Fajarasia.id – Menteri Luar Negeri RI Retno Lestari Priansari Marsudi mendesak negara-negara tujuan pengungsi agar menerima Rohingya. Amerika Serikat (AS), sebagai salah satu negara pihak dalam Protokol Pengungsi Tahun 1967, merespons problem pengungsi Rohingya yang sebulan belakangan datang bergelombang ke Aceh itu.
“Kami terus mengakui dan memuji semangat kemanusiaan Indonesia yang mengizinkan ribuan pengungsi Rohingya mendarat di Aceh pada tahun ini dan tahun-tahun sebelumnya. Kami menyadari kedatangan mereka telah memberikan beban pada masyarakat setempat, dan kami turut merasakan kekecewaan Indonesia bahwa pendekatan regional yang komprehensif terhadap krisis ini masih sulit dilakukan,” kata juru bicara Kedutaan Besar (Kedubes) AS untuk Indonesia, Michael Quinlan, dalam keterangan tertulis kepada Wartawan, Selasa (19/12/2023).
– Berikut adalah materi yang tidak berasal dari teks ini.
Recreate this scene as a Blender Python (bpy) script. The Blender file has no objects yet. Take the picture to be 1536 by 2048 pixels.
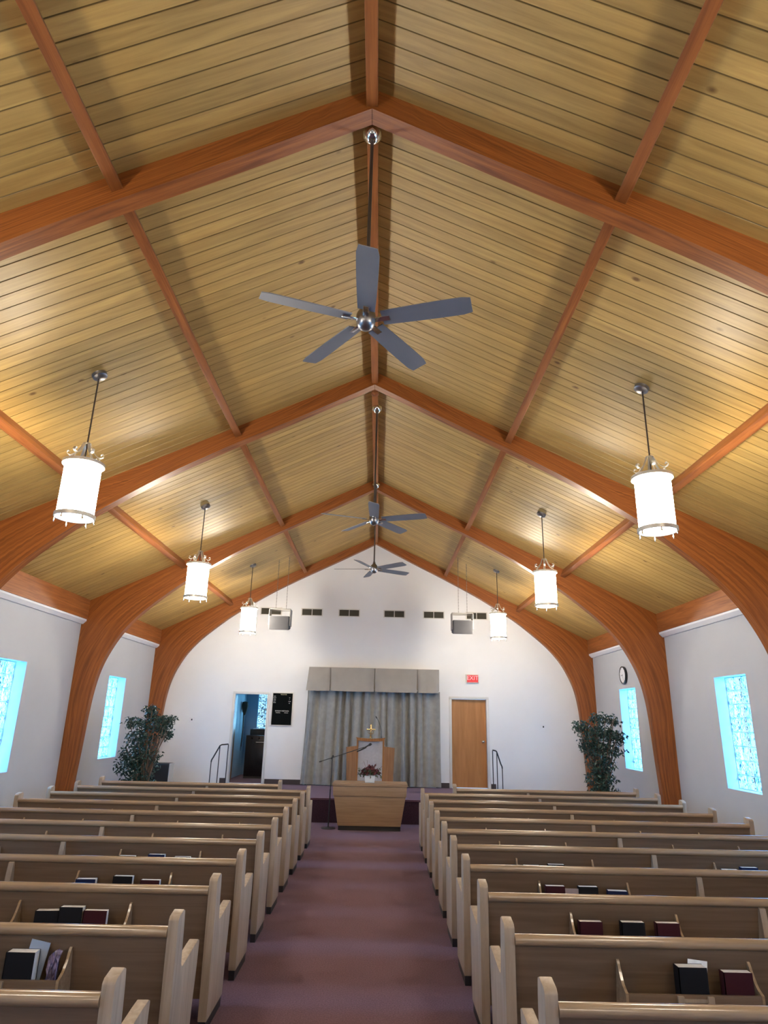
import bpy, bmesh, math, random
from mathutils import Vector, Matrix
random.seed(7)
S = bpy.context.scene
COL = S.collection
PI = math.pi
rad = math.radians

# ------------------------------------------------------------------ camera
PITCH, YAW, ROLL, FPX = rad(17.751), rad(0.105), rad(1.30), 1298.3
CAM = Vector((0.1459, 0.0, 1.865))
fw = Vector((math.sin(YAW) * math.cos(PITCH), math.cos(YAW) * math.cos(PITCH), math.sin(PITCH)))
rt = Vector((math.cos(YAW), -math.sin(YAW), 0))
up = rt.cross(fw)
R_ = rt * math.cos(ROLL) + up * math.sin(ROLL)
U_ = up * math.cos(ROLL) - rt * math.sin(ROLL)
cd = bpy.data.cameras.new('camera')
cd.sensor_fit = 'HORIZONTAL'
cd.sensor_width = 36.0
cd.lens = FPX / 1536.0 * 36.0
cd.clip_start = 0.05
cam = bpy.data.objects.new('camera', cd)
M = Matrix.Identity(4)
for i in range(3):
    M[i][0], M[i][1], M[i][2], M[i][3] = R_[i], U_[i], -fw[i], CAM[i]
cam.matrix_world = M
COL.objects.link(cam)
S.camera = cam

# ------------------------------------------------------------------ world, light, exposure
S.view_settings.view_transform = 'Standard'
S.view_settings.look = 'None'
S.view_settings.exposure = 0.32
S.view_settings.gamma = 1.0
S.view_settings.use_curve_mapping = False
S.render.film_transparent = False
S.cycles.max_bounces = 10
S.cycles.diffuse_bounces = 6
S.cycles.glossy_bounces = 4
S.cycles.transparent_max_bounces = 12
S.cycles.sample_clamp_indirect = 8.0
S.cycles.caustics_reflective = False
S.cycles.caustics_refractive = False
SHADE_EMIT = 66.0     # glow of the frosted shade
BULB_W = 72.0        # the bulbs inside it
WINDOW_W = 150.0
SKY_STRENGTH = 2.0
W = bpy.data.worlds.new('sky')
W.use_nodes = True
bg = W.node_tree.nodes['Background']
bg.inputs[0].default_value = (0.30, 0.62, 1.0, 1)
bg.inputs[1].default_value = SKY_STRENGTH
S.world = W

# ------------------------------------------------------------------ measures (metres)
YA, BAY, TA = 3.5875, 4.0635, 0.1345          # first arch, bay, arch thickness
WL, WR = -5.20, 5.235                          # side walls
YW = 15.912                                    # wall behind the stage
YB = -6.6                                      # wall behind the camera
HE = 3.45                                      # top of side walls
APEX, PITCHR = 6.27, 0.482                     # underside of the decking
STAGE_Z = 0.425
def deck(x): return APEX - PITCHR * abs(x)
ARCH_Y = [YA + k * BAY for k in (-2, -1, 0, 1, 2, 3)]
BAYC = [YA + (k + .5) * BAY for k in (-2, -1, 0, 1, 2)]

def window_light(name, loc, rot, w, h, power, color=(0.10, 0.46, 1.0)):
    l = bpy.data.lights.new(name, 'AREA')
    l.shape = 'RECTANGLE'; l.size = w; l.size_y = h; l.energy = power; l.color = color
    o = bpy.data.objects.new(name, l); o.location = loc; o.rotation_euler = rot
    COL.objects.link(o); return o
WZ0, WZ1, WHW = 1.03, 2.585, 0.445
for yc in BAYC:
    window_light('daylight', (WL - .36, yc, (WZ0 + WZ1) / 2), (0, -PI / 2, 0), WZ1 - WZ0, 2 * WHW, WINDOW_W)
    window_light('daylight', (WR + .36, yc, (WZ0 + WZ1) / 2), (0, PI / 2, 0), WZ1 - WZ0, 2 * WHW, WINDOW_W)

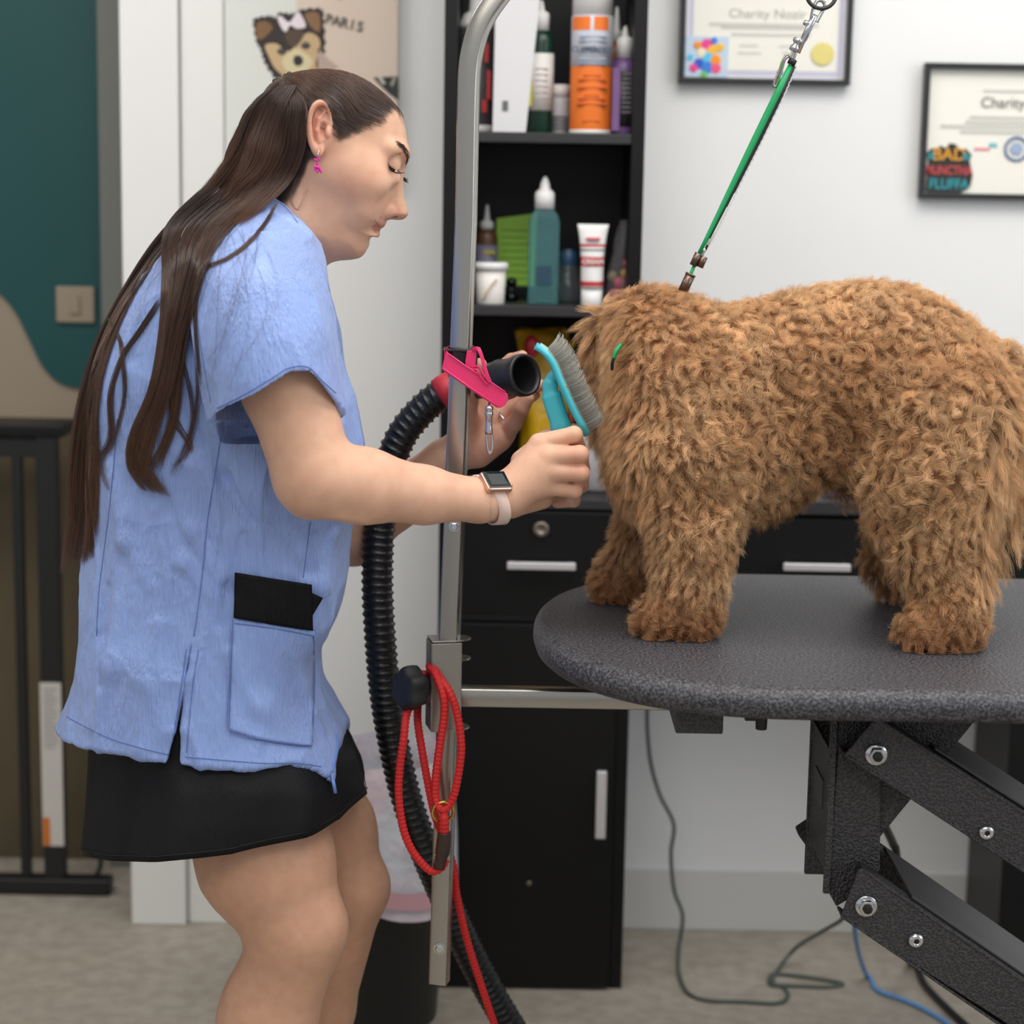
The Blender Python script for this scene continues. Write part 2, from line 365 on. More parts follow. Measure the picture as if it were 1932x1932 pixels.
t, c = nozzle_bottle('squeeze_bottle', 'purple and black labelled bottle with white nozzle, right end of top shelf', 1176, 200, 3.24, zS1, .0215, 110, 72, 48, mat('purple_plastic', (112, 82, 132), .35), M_wplast)
MB().lathe([(.0218, .012), (.0218, hz(1176, 135, 3.22) - zS1)], c).build('label_wrap', mat('dark_label', (52, 50, 54), .5), t, smooth=True)
for k in range(9): MB().box(c[0] - .004, c[0] + .012, c[1] - .0226, c[1] - .012, hz(1176, 141 + k * 9, 3.22), hz(1176, 138 + k * 9, 3.22)).build('text_line', mat('grey_ink', (120, 118, 122), .6), t)
MB().box(c[0] - .019, c[0] - .007, c[1] - .0226, c[1] - .012, zS1 + .006, hz(1176, 128, 3.22)).build('purple_strip', mat('purple_print', (136, 100, 156), .5), t)
t, c = nozzle_bottle('squeeze_bottle', 'amber bottle with a white nozzle behind the purple bottle, top shelf', 1160, 200, 3.36, zS1, .02, 80, 60, 12, mat('amber_plastic', (190, 104, 30), .3), M_wplast)
c = ground(1056, zS1, 3.28, 220)
t = thing('jar', 'small white jar between the green bottle and the orange can', 'jar', c)
h = hz(1056, 160, 3.28) - zS1
MB().lathe([(0, 0), (.0155, 0), (.0165, .002), (.0165, h * .74), (.0155, h * .76)], c, seg=20).build('body', mat('grey_label', (190, 188, 190), .5), t, smooth=True)
MB().lathe([(0.0, h * .74), (.0165, h * .74), (.0165, h), (.012, h), (0, h)], c, seg=20).build('lid', M_wplast, t, smooth=True, label='white lid')
for k in range(4): MB().box(c[0] - .012, c[0] + .012, c[1] - .0175, c[1] - .01, zS1 + .008 + k * .006, zS1 + .011 + k * .006).build('text_line', M_ink, t)
# white cardboard box, black and red bottle behind it
xa = X(931, 140, 3.22); xb = X(1003, 140, 3.22)
z1 = hz(960, -60, 3.22)
o = MB().prism([(xa - .0, zS1), (X(992, 243, 3.22), zS1), (X(1024, 0, 3.22), z1), (xa + .002, z1)], (0, 3.2, 0), EX, EZ, (0, .05, 0))
bx = thing('product_box', 'tall plain white cardboard box with a small barcode, top shelf', 'box', (xa, 3.22, zS1))
o.build('carton', mat('white_card', (212, 211, 212), .55), bx, bevel=.001)
for k in range(7):
    w = (.0008, .0014, .0006, .0012, .0008, .0015, .0006)[k]; x = X(953, 200, 3.2) + (k - 3) * -.0 + k * .0013 - .004
    MB().box(x, x + w, 3.1985, 3.2001, hz(953, 209, 3.2), hz(953, 190, 3.2)).build('barcode_bar', M_ink, bx)
c = ground(899, zS1, 3.27, 180)
t = thing('pump_bottle', 'black and red labelled bottle with white shoulders, left end of top shelf', 'bottle', c)
rb = .03; hb = hz(900, 55, 3.27) - zS1
MB().lathe([(0, 0), (rb * .95, 0), (rb, .004), (rb, .012)], c).build('base', M_wplast, t, smooth=True, label='white base')
MB().lathe([(rb * .99, .012), (rb, .013), (rb, hb), (rb * .99, hb)], c).build('label_wrap', mat('charcoal_label', (66, 62, 64), .5), t, smooth=True)
MB().lathe([(rb, hb), (rb * .97, hb + .008), (rb * .75, hb + .022), (rb * .45, hb + .028), (rb * .42, hb + .05), (rb * .42, hb + .07), (0, hb + .07)], c).build('shoulder', M_wplast, t, smooth=True, label='white shoulder and cap')
M_red = mat('red_print', (190, 44, 44), .5)
for (x, y, w, h) in ((918, 100, .006, .03), (922, 160, .007, .045), (914, 200, .008, .02), (885, 150, .004, .05)):
    q = P(x, y, 3.24); MB().box(q[0] - w / 2, q[0] + w / 2, c[1] - rb * 1.02, c[1] - rb * .3, q[2] - h / 2, q[2] + h / 2).build('red_mark', M_red, t)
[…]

Sebagai catatan, ada Konvensi 1951 tentang Status Pengungsi, dibikin di Kantor Eropa Perserikatan Bangsa-Bangsa (PBB) di Jenewa pada 2-25 Juli 1951. Indonesia tidak meratifikasi konvensi, tidak pula meratifikasi Protokol Pengungsi 1967. Maka Indonesia bukanlah negara tujuan pengungsi, melainkan negara transit untuk pengungsi saja.
Adapun negara tujuan (kadang disebut pula sebagai negara ketiga/negara penerima) pengungsi adalah negara-negara yang meratifikasi Konvensi 1951 dan Protokol Pengungsi 1967, di antaranya Australia, Selandia Baru, Jepang, sejumlah negara Timur Tengah, sedikit negara di Asia Tenggara, negara-negara di Eropa, hingga Kanada. AS tidak meratifikasi Konvensi 1951, tapi meratifikasi Protokol Pengungsi 1967 dan menjadi negara pihak (state party) dalam protokol itu. Dengan kata lain, AS punya tanggung jawab untuk memproses klaim pencari suaka dan memutuskan apakah mereka dapat mendapat perlindungan sah di AS.
Kembali ke penjelasan jubir Kedubes AS untuk RI, Michael Quinlan, dia menjelaskan mengenai bantuan AS terhadap penanganan Rohingya. AS memberikan bantuan USD 2,2 miliar (sekitar Rp 34 triliun) di seluruh kawasan sejak 2017.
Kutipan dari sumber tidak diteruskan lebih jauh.